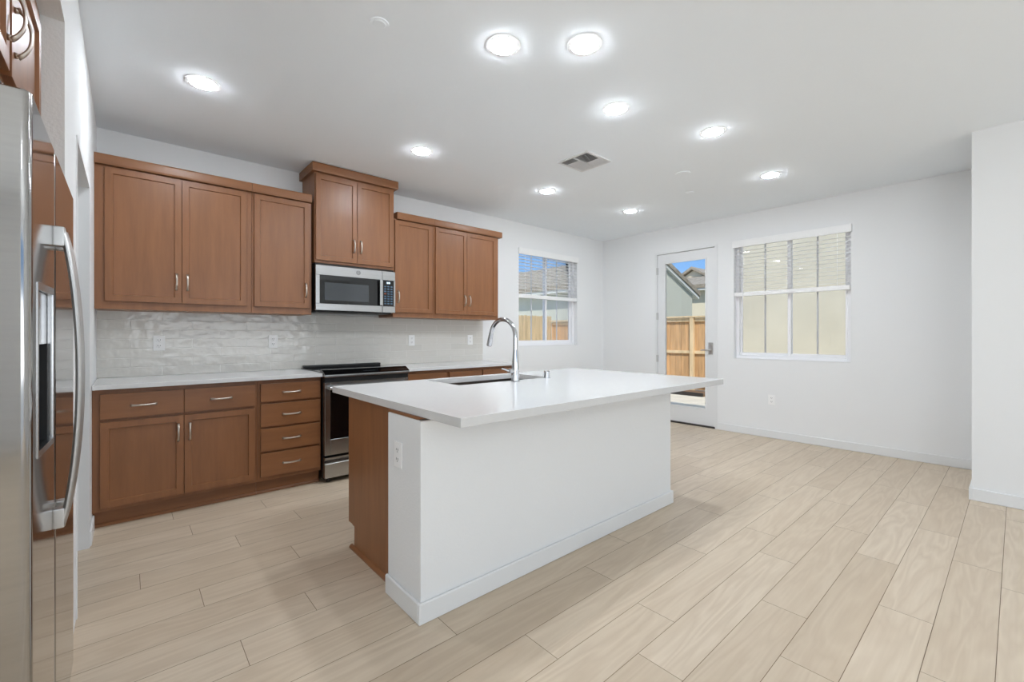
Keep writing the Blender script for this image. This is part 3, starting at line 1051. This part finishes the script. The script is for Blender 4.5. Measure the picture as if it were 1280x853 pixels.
bmesh.ops.bevel(bm, geom=[e for e in bm.edges if all(abs(v.co.z - FZ1) < 1e-5 for v in e.verts)], offset=0.007, segments=3, affect='EDGES', profile=0.5)
fz = obj('freezer_door', bm, 'steel_face', fr)
bm = B()
prism(bm, door_profile(FYs + 0.004, FYb), 'z', FZ0, FZ1)
bmesh.ops.bevel(bm, geom=[e for e in bm.edges if all(abs(v.co.z - FZ1) < 1e-5 for v in e.verts)], offset=0.007, segments=3, affect='EDGES', profile=0.5)
fd = obj('fridge_door', bm, 'steel_face', fr)
obj('lit_edge_strip', box(B(), FXF - 0.03, FXF - 0.0015, FYs - 0.0028, FYs + 0.0028, FZ0, FZ1 - 0.006), 'satin', fd, smooth=False)  # pale strip added in the seam to imitate the lit door edge
# dispenser
bm = B()
box(bm, FXF - 0.004, FXF + 0.009, NY1 - 0.002, NY1 + 0.014, NZ0 - 0.012, NZ1 + 0.016, 0.003, 2)
box(bm, FXF - 0.004, FXF + 0.002, NY0 - 0.010, NY0 + 0.002, NZ0 - 0.012, NZ1 + 0.016, 0.001, 1)
prism(bm, [(FXF - 0.004, NY0), (FXF + 0.002, NY0), (FXF + 0.009, NY1), (FXF - 0.004, NY1)], 'z', NZ0 - 0.012, NZ0 + 0.002)
prism(bm, [(FXF - 0.004, NY0), (FXF + 0.002, NY0), (FXF + 0.009, NY1), (FXF - 0.004, NY1)], 'z', NZ1, NZ1 + 0.016)
obj('dispenser_bezel', bm, 'steel', fz)
bm = B()
box(bm, FXF - 0.054, FXF - 0.002, NY0 + 0.012, NY1 - 0.006, NZ1 - 0.115, NZ1 - 0.001)
obj('dispenser_panel', bm, 'steel_face', fz, smooth=False)
bm = B()
box(bm, FXF - 0.0545, FXF - 0.052, NY0 + 0.013, NY1 - 0.007, NZ0, NZ1 - 0.115)
box(bm, FXF - 0.054, FXF - 0.001, NY1 - 0.009, NY1 - 0.005, NZ0, NZ1 - 0.115)
box(bm, FXF - 0.054, FXF - 0.001, NY0 + 0.010, NY0 + 0.014, NZ0, NZ1 - 0.115)
obj('dispenser_recess', bm, 'black', fz, smooth=False)
def fridge_handle(y, parent):
    z0, z1 = 0.742, 1.504
    pts, rad = [], []
    n = 28
    for i in range(n + 1):
        s = -1 + 2 * i / n
        x = FXF + 0.014 + 0.033 * (1 - s * s) ** 0.8 if abs(s) < 1 else FXF + 0.014
        pts.append((x, y, (z0 + z1) / 2 + s * (z1 - z0) / 2))
        rad.append(0.0085)
    bm = B()
    tube(bm, pts, rad, seg=14, flat=(0.85, 1.7, (1, 0, 0)))
    for (z, sg) in ((z0 + 0.018, 1), (z1 - 0.028, -1)):
        box(bm, FXF - 0.001, FXF + 0.021, y - 0.015, y + 0.015, z - 0.02, z + 0.03, 0.004, 2)
    obj('fridge_handle', bm, 'satin', parent)
fridge_handle(1.608, fz)
fridge_handle(1.682, fd)
obj('base_grille', box(B(), -0.9, -0.19, FYa + 0.01, FYb - 0.01, 0.012, 0.088, 0.003, 1), 'black', fr)
for y in (FYa + 0.05, FYb - 0.05):
    obj('roller_foot', cyl(B(), (-0.25, y, 0), (-0.25, y, 0.06), 0.018, seg=14), 'black', fr)
    bm = B()
    box(bm, -0.30, -0.185, y - 0.035, y + 0.035, FZ1 + 0.0002, FZ1 + 0.020, 0.004, 2)
    obj('hinge_cover', bm, 'black', fr)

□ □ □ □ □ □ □

Problem details: Repeat the data exactly in full, omitting its pictures.

The result:
Keep writing the Blender script for this image. This is part 3, starting at line 1051. This part finishes the script. The script is for Blender 4.5. Measure the picture as if it were 1280x853 pixels.
bmesh.ops.bevel(bm, geom=[e for e in bm.edges if all(abs(v.co.z - FZ1) < 1e-5 for v in e.verts)], offset=0.007, segments=3, affect='EDGES', profile=0.5)
fz = obj('freezer_door', bm, 'steel_face', fr)
bm = B()
prism(bm, door_profile(FYs + 0.004, FYb), 'z', FZ0, FZ1)
bmesh.ops.bevel(bm, geom=[e for e in bm.edges if all(abs(v.co.z - FZ1) < 1e-5 for v in e.verts)], offset=0.007, segments=3, affect='EDGES', profile=0.5)
fd = obj('fridge_door', bm, 'steel_face', fr)
obj('lit_edge_strip', box(B(), FXF - 0.03, FXF - 0.0015, FYs - 0.0028, FYs + 0.0028, FZ0, FZ1 - 0.006), 'satin', fd, smooth=False)  # pale strip added in the seam to imitate the lit door edge
# dispenser
bm = B()
box(bm, FXF - 0.004, FXF + 0.009, NY1 - 0.002, NY1 + 0.014, NZ0 - 0.012, NZ1 + 0.016, 0.003, 2)
box(bm, FXF - 0.004, FXF + 0.002, NY0 - 0.010, NY0 + 0.002, NZ0 - 0.012, NZ1 + 0.016, 0.001, 1)
prism(bm, [(FXF - 0.004, NY0), (FXF + 0.002, NY0), (FXF + 0.009, NY1), (FXF - 0.004, NY1)], 'z', NZ0 - 0.012, NZ0 + 0.002)
prism(bm, [(FXF - 0.004, NY0), (FXF + 0.002, NY0), (FXF + 0.009, NY1), (FXF - 0.004, NY1)], 'z', NZ1, NZ1 + 0.016)
obj('dispenser_bezel', bm, 'steel', fz)
bm = B()
box(bm, FXF - 0.054, FXF - 0.002, NY0 + 0.012, NY1 - 0.006, NZ1 - 0.115, NZ1 - 0.001)
obj('dispenser_panel', bm, 'steel_face', fz, smooth=False)
bm = B()
box(bm, FXF - 0.0545, FXF - 0.052, NY0 + 0.013, NY1 - 0.007, NZ0, NZ1 - 0.115)
box(bm, FXF - 0.054, FXF - 0.001, NY1 - 0.009, NY1 - 0.005, NZ0, NZ1 - 0.115)
box(bm, FXF - 0.054, FXF - 0.001, NY0 + 0.010, NY0 + 0.014, NZ0, NZ1 - 0.115)
obj('dispenser_recess', bm, 'black', fz, smooth=False)
def fridge_handle(y, parent):
    z0, z1 = 0.742, 1.504
    pts, rad = [], []
    n = 28
    for i in range(n + 1):
        s = -1 + 2 * i / n
        x = FXF + 0.014 + 0.033 * (1 - s * s) ** 0.8 if abs(s) < 1 else FXF + 0.014
        pts.append((x, y, (z0 + z1) / 2 + s * (z1 - z0) / 2))
        rad.append(0.0085)
    bm = B()
    tube(bm, pts, rad, seg=14, flat=(0.85, 1.7, (1, 0, 0)))
    for (z, sg) in ((z0 + 0.018, 1), (z1 - 0.028, -1)):
        box(bm, FXF - 0.001, FXF + 0.021, y - 0.015, y + 0.015, z - 0.02, z + 0.03, 0.004, 2)
    obj('fridge_handle', bm, 'satin', parent)
fridge_handle(1.608, fz)
fridge_handle(1.682, fd)
obj('base_grille', box(B(), -0.9, -0.19, FYa + 0.01, FYb - 0.01, 0.012, 0.088, 0.003, 1), 'black', fr)
for y in (FYa + 0.05, FYb - 0.05):
    obj('roller_foot', cyl(B(), (-0.25, y, 0), (-0.25, y, 0.06), 0.018, seg=14), 'black', fr)
    bm = B()
    box(bm, -0.30, -0.185, y - 0.035, y + 0.035, FZ1 + 0.0002, FZ1 + 0.020, 0.004, 2)
    obj('hinge_cover', bm, 'black', fr)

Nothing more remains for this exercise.